Las nuevas ideas
«Es posible ver en el futuro un cesarismo tecnocrático futurista y de derechas, por un lado, y un cesarismo tecnocrático futurista de izquierdas, por otro»
Hace ocho años, cuando Donald Trump ganó por primera vez las elecciones presidenciales, su figura y las ideas que propugnaba formaban parte del amplio espectro de la extravagancia política. Era un friki y así le trataba la prensa internacional. Los populismos –de izquierdas o de derechas– no provocaban sino el desdén de las élites culturales. Los modelos eran Barack Obama y Angela Merkel: un liberalismo –ya fuera progresista o conservador– de rostro sofisticado y analítico. La Cataluña independentista se veía a sí misma como la Dinamarca del Mediterráneo; aunque también se barajaba la opción de los partidos reformistas de «extremo centro», como Ciudadanos de Albert Rivera y Luis Garicano.
En tanto que paradigmas, las ideas siempre son interesantes porque, al creer en ellas, nos conforman y construyen, señalan el camino que aspiramos a recorrer. ¡Qué cosas! Han pasado ocho años desde entonces y el mundo parece ya otro. No sólo España ha cambiado: las viejas mediaciones que hicieron posible con su prestigio la democracia liberal caen una tras otra, asediadas por la plaga de la sospecha. Ya no es que no sepamos en qué consiste el mal –ni si hay un mal–, sino que nos hemos vuelto incapaces de adivinar el bien. ¿Quién es Merkel a día de hoy? La dirigente más nefasta de Europa desde 1945, aseguró Jesús Fernández-Villaverde en la Fundación Rafael del Pino. ¿Quién escucha hoy las prédicas de Obama o de Bill Gates o de…? ¿Quedan acaso reservas de autoridad moral?
«El humor de Trump le sirvió para romper el monopolio del discurso oficial, de lo ‘políticamente correcto’»
Han pasado ocho años, sí, y el mundo parece otro. Y Trump lo ejemplifica mejor que nadie. Sus ideas, antaño extravagantes, son ahora centrales en el debate público. Nadie habla ya de incentivos, por ejemplo, ni del modelo socialdemócrata europeo como algo necesariamente positivo; ni siquiera de ecologismo o del cambio climático.

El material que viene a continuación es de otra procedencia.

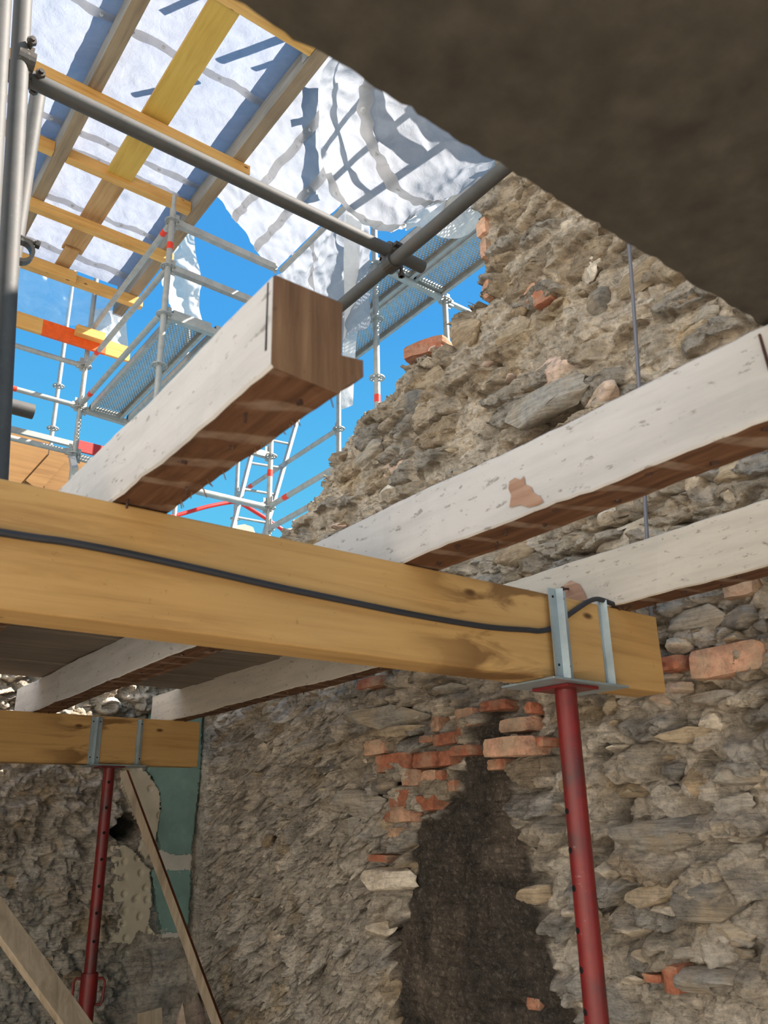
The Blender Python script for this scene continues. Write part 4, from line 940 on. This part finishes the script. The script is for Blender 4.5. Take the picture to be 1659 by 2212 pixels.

Las preguntas son otras y también los retos: la cuestión primordial de la inmigración y del colapso demográfico; la necesidad de decir adiós a esas «vacaciones de la historia» que, según nos hicieron creer, suponía la derrota del comunismo; el rearme militar y el retorno –cueste lo que cueste– al crecimiento económico; la puesta en duda de la religión del globalismo y el rechazo hacia la burocracia. Peter Thiel hablaba de Europa y del liberalismo como de una especie de Antiguo Régimen liderado por un presidente senil llamado Joe Biden. Y que el futuro lo represente Trump no deja de ser paradójico: un hombre fuerte para un tiempo desculturalizado.
No debemos olvidar que una de las causas de la victoria de Trump es su sentido del humor. Gregorio Luri suele repetir que la Ilustración se impuso no por la superioridad de sus ideas, sino por las risas que supo provocar. La risa que desnuda al adversario poniéndolo en ridículo y convirtiéndolo en un bufón sin autoridad alguna. La risa que perturbaba a Hitler en el Parsifal de Wagner –la tragedia, siempre cercana a la comedia–. El humor de Trump le sirvió para romper el monopolio del discurso oficial, de aquello que se denomina lo «políticamente correcto». Es posible que nunca recupere su prestigio y que en el futuro veamos un cesarismo tecnocrático futurista y de derechas, por un lado, y un cesarismo tecnocrático futurista y de izquierdas, por otro; y, en medio, el lenguaje del siglo XX que se volatiliza en el aire, como la nostalgia de un tiempo mejor, antes de que todo se estropeara.